START Source excerpt

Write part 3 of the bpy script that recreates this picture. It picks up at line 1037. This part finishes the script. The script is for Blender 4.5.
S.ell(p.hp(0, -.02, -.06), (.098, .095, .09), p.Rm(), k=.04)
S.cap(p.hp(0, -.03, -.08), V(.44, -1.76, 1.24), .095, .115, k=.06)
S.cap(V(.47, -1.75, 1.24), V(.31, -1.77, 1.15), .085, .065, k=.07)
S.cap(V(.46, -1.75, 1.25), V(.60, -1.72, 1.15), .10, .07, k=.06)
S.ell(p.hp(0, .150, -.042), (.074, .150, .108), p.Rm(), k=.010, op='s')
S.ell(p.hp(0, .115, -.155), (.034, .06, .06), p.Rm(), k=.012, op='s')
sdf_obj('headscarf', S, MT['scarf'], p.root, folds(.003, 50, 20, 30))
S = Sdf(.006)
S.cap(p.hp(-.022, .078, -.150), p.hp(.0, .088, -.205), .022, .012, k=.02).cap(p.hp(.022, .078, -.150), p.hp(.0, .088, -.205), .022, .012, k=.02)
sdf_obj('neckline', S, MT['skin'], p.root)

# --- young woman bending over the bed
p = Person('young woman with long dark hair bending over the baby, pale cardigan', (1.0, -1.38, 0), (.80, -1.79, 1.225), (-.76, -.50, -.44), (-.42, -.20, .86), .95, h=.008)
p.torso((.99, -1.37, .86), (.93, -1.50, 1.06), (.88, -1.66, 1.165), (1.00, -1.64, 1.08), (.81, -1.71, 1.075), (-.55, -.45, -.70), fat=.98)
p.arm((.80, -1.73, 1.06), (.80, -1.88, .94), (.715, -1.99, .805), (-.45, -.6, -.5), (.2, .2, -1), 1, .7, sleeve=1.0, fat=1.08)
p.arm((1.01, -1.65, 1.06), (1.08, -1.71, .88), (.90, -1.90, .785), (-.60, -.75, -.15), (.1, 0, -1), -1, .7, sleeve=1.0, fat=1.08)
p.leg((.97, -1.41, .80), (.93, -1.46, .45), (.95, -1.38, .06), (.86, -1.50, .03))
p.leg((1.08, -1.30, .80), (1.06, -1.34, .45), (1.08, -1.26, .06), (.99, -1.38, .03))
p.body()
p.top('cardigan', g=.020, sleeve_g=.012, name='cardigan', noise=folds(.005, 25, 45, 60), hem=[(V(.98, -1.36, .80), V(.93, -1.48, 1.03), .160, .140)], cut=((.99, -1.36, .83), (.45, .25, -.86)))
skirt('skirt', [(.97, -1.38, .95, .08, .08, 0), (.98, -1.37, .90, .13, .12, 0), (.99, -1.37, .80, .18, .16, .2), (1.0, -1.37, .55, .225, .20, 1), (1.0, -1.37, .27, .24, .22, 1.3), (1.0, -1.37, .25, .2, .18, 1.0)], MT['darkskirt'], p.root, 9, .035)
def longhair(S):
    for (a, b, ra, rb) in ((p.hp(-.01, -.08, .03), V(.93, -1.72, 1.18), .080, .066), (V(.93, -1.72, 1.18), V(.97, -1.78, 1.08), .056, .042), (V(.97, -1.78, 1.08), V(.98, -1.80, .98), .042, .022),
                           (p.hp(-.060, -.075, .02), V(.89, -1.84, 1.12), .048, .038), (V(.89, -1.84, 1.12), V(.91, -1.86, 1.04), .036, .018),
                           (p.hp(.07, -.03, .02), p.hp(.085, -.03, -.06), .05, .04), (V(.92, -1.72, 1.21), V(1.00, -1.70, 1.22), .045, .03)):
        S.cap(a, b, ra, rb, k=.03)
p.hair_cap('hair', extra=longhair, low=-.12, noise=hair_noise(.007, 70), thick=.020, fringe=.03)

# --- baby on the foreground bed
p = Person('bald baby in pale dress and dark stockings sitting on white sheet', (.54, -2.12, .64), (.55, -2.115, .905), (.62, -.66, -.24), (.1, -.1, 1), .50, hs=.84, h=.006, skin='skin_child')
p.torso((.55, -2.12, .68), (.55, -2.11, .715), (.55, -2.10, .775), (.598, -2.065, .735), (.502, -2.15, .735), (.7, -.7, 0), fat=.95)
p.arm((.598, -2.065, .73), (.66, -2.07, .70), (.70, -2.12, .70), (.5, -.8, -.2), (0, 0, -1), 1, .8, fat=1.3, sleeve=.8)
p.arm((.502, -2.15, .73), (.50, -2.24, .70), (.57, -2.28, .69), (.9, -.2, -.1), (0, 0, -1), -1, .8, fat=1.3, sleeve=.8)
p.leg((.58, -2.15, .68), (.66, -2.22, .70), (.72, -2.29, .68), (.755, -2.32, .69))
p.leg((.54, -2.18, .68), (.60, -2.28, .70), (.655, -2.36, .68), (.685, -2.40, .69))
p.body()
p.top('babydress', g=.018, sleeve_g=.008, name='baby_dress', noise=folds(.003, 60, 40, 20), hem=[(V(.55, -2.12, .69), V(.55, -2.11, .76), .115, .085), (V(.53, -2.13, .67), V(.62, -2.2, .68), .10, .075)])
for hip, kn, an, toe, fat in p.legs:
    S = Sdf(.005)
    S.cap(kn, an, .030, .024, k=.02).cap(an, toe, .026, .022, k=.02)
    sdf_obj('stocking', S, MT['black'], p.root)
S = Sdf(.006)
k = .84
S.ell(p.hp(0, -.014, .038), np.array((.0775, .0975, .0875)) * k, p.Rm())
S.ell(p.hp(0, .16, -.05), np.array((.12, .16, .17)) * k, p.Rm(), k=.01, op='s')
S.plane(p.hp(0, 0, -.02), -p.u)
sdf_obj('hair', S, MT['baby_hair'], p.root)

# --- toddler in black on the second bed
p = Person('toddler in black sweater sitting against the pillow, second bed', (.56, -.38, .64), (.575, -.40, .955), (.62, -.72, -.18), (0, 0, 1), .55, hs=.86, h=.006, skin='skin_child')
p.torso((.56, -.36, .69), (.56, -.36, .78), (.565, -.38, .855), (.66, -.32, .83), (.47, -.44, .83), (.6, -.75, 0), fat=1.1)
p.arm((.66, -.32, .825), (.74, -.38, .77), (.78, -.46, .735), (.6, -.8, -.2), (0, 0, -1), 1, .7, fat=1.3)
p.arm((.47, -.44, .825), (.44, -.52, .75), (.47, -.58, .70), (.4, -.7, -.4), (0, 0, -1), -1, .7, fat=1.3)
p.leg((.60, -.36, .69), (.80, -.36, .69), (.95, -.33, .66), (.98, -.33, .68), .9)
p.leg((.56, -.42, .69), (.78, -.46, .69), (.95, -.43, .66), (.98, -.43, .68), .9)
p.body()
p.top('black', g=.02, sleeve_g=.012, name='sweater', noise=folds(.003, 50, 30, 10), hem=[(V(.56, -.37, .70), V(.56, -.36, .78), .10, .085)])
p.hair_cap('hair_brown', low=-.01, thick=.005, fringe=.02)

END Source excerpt

[Instructions for the task] Write the material out exactly, with nothing left out.

[Answer to this task]
Write part 3 of the bpy script that recreates this picture. It picks up at line 1037. This part finishes the script. The script is for Blender 4.5.
S.ell(p.hp(0, -.02, -.06), (.098, .095, .09), p.Rm(), k=.04)
S.cap(p.hp(0, -.03, -.08), V(.44, -1.76, 1.24), .095, .115, k=.06)
S.cap(V(.47, -1.75, 1.24), V(.31, -1.77, 1.15), .085, .065, k=.07)
S.cap(V(.46, -1.75, 1.25), V(.60, -1.72, 1.15), .10, .07, k=.06)
S.ell(p.hp(0, .150, -.042), (.074, .150, .108), p.Rm(), k=.010, op='s')
S.ell(p.hp(0, .115, -.155), (.034, .06, .06), p.Rm(), k=.012, op='s')
sdf_obj('headscarf', S, MT['scarf'], p.root, folds(.003, 50, 20, 30))
S = Sdf(.006)
S.cap(p.hp(-.022, .078, -.150), p.hp(.0, .088, -.205), .022, .012, k=.02).cap(p.hp(.022, .078, -.150), p.hp(.0, .088, -.205), .022, .012, k=.02)
sdf_obj('neckline', S, MT['skin'], p.root)

# --- young woman bending over the bed
p = Person('young woman with long dark hair bending over the baby, pale cardigan', (1.0, -1.38, 0), (.80, -1.79, 1.225), (-.76, -.50, -.44), (-.42, -.20, .86), .95, h=.008)
p.torso((.99, -1.37, .86), (.93, -1.50, 1.06), (.88, -1.66, 1.165), (1.00, -1.64, 1.08), (.81, -1.71, 1.075), (-.55, -.45, -.70), fat=.98)
p.arm((.80, -1.73, 1.06), (.80, -1.88, .94), (.715, -1.99, .805), (-.45, -.6, -.5), (.2, .2, -1), 1, .7, sleeve=1.0, fat=1.08)
p.arm((1.01, -1.65, 1.06), (1.08, -1.71, .88), (.90, -1.90, .785), (-.60, -.75, -.15), (.1, 0, -1), -1, .7, sleeve=1.0, fat=1.08)
p.leg((.97, -1.41, .80), (.93, -1.46, .45), (.95, -1.38, .06), (.86, -1.50, .03))
p.leg((1.08, -1.30, .80), (1.06, -1.34, .45), (1.08, -1.26, .06), (.99, -1.38, .03))
p.body()
p.top('cardigan', g=.020, sleeve_g=.012, name='cardigan', noise=folds(.005, 25, 45, 60), hem=[(V(.98, -1.36, .80), V(.93, -1.48, 1.03), .160, .140)], cut=((.99, -1.36, .83), (.45, .25, -.86)))
skirt('skirt', [(.97, -1.38, .95, .08, .08, 0), (.98, -1.37, .90, .13, .12, 0), (.99, -1.37, .80, .18, .16, .2), (1.0, -1.37, .55, .225, .20, 1), (1.0, -1.37, .27, .24, .22, 1.3), (1.0, -1.37, .25, .2, .18, 1.0)], MT['darkskirt'], p.root, 9, .035)
def longhair(S):
    for (a, b, ra, rb) in ((p.hp(-.01, -.08, .03), V(.93, -1.72, 1.18), .080, .066), (V(.93, -1.72, 1.18), V(.97, -1.78, 1.08), .056, .042), (V(.97, -1.78, 1.08), V(.98, -1.80, .98), .042, .022),
                           (p.hp(-.060, -.075, .02), V(.89, -1.84, 1.12), .048, .038), (V(.89, -1.84, 1.12), V(.91, -1.86, 1.04), .036, .018),
                           (p.hp(.07, -.03, .02), p.hp(.085, -.03, -.06), .05, .04), (V(.92, -1.72, 1.21), V(1.00, -1.70, 1.22), .045, .03)):
        S.cap(a, b, ra, rb, k=.03)
p.hair_cap('hair', extra=longhair, low=-.12, noise=hair_noise(.007, 70), thick=.020, fringe=.03)

# --- baby on the foreground bed
p = Person('bald baby in pale dress and dark stockings sitting on white sheet', (.54, -2.12, .64), (.55, -2.115, .905), (.62, -.66, -.24), (.1, -.1, 1), .50, hs=.84, h=.006, skin='skin_child')
p.torso((.55, -2.12, .68), (.55, -2.11, .715), (.55, -2.10, .775), (.598, -2.065, .735), (.502, -2.15, .735), (.7, -.7, 0), fat=.95)
p.arm((.598, -2.065, .73), (.66, -2.07, .70), (.70, -2.12, .70), (.5, -.8, -.2), (0, 0, -1), 1, .8, fat=1.3, sleeve=.8)
p.arm((.502, -2.15, .73), (.50, -2.24, .70), (.57, -2.28, .69), (.9, -.2, -.1), (0, 0, -1), -1, .8, fat=1.3, sleeve=.8)
p.leg((.58, -2.15, .68), (.66, -2.22, .70), (.72, -2.29, .68), (.755, -2.32, .69))
p.leg((.54, -2.18, .68), (.60, -2.28, .70), (.655, -2.36, .68), (.685, -2.40, .69))
p.body()
p.top('babydress', g=.018, sleeve_g=.008, name='baby_dress', noise=folds(.003, 60, 40, 20), hem=[(V(.55, -2.12, .69), V(.55, -2.11, .76), .115, .085), (V(.53, -2.13, .67), V(.62, -2.2, .68), .10, .075)])
for hip, kn, an, toe, fat in p.legs:
    S = Sdf(.005)
    S.cap(kn, an, .030, .024, k=.02).cap(an, toe, .026, .022, k=.02)
    sdf_obj('stocking', S, MT['black'], p.root)
S = Sdf(.006)
k = .84
S.ell(p.hp(0, -.014, .038), np.array((.0775, .0975, .0875)) * k, p.Rm())
S.ell(p.hp(0, .16, -.05), np.array((.12, .16, .17)) * k, p.Rm(), k=.01, op='s')
S.plane(p.hp(0, 0, -.02), -p.u)
sdf_obj('hair', S, MT['baby_hair'], p.root)

# --- toddler in black on the second bed
p = Person('toddler in black sweater sitting against the pillow, second bed', (.56, -.38, .64), (.575, -.40, .955), (.62, -.72, -.18), (0, 0, 1), .55, hs=.86, h=.006, skin='skin_child')
p.torso((.56, -.36, .69), (.56, -.36, .78), (.565, -.38, .855), (.66, -.32, .83), (.47, -.44, .83), (.6, -.75, 0), fat=1.1)
p.arm((.66, -.32, .825), (.74, -.38, .77), (.78, -.46, .735), (.6, -.8, -.2), (0, 0, -1), 1, .7, fat=1.3)
p.arm((.47, -.44, .825), (.44, -.52, .75), (.47, -.58, .70), (.4, -.7, -.4), (0, 0, -1), -1, .7, fat=1.3)
p.leg((.60, -.36, .69), (.80, -.36, .69), (.95, -.33, .66), (.98, -.33, .68), .9)
p.leg((.56, -.42, .69), (.78, -.46, .69), (.95, -.43, .66), (.98, -.43, .68), .9)
p.body()
p.top('black', g=.02, sleeve_g=.012, name='sweater', noise=folds(.003, 50, 30, 10), hem=[(V(.56, -.37, .70), V(.56, -.36, .78), .10, .085)])
p.hair_cap('hair_brown', low=-.01, thick=.005, fringe=.02)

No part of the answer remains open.